Stay in touch: I’m grateful for so much positive feedback you give me about the Weekly Update. If you know someone who would enjoy this regular connection to what we’re doing, forward this to them and ask them to sign up at memphistn.gov/mayormail. And, as always, you can follow us on Facebook and Twitter.

Encouraging growth in our core city: Population loss is our greatest challenge, so my administration is focused on making policy that supports the growth of our core city. One such policy is something I proposed when I ran for mayor and supported in front of the Economic Development Growth Engine board this week: residential PILOTs.

These incentives are similar to what’s fueled Downtown’s multi-family residential growth in recent years. I want the same growth to happen in other areas in our city.

It’s worth noting, by the way, that we haven’t seen an apartment complex built in Memphis since the 1970s without public incentives.

If we can grow and build density, it matters so much to so many of the other challenges we face -- crime, transit and service delivery. This incentive, which EDGE approved, will help us do just that.

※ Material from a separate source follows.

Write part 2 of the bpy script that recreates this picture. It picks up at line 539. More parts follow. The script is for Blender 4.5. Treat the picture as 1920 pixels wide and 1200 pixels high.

Police week: It’s National Police Week, so I take this opportunity today to again thank our great men and women of Memphis Police for all they do to keep us safe. I was reminded of their bravery at today’s Law Enforcement Memorial program in front of City Hall, where we honored those who have fallen in the line of duty. Please take a moment this weekend to thank a MPD officer and reflect on what they put on the line so we can enjoy this great city.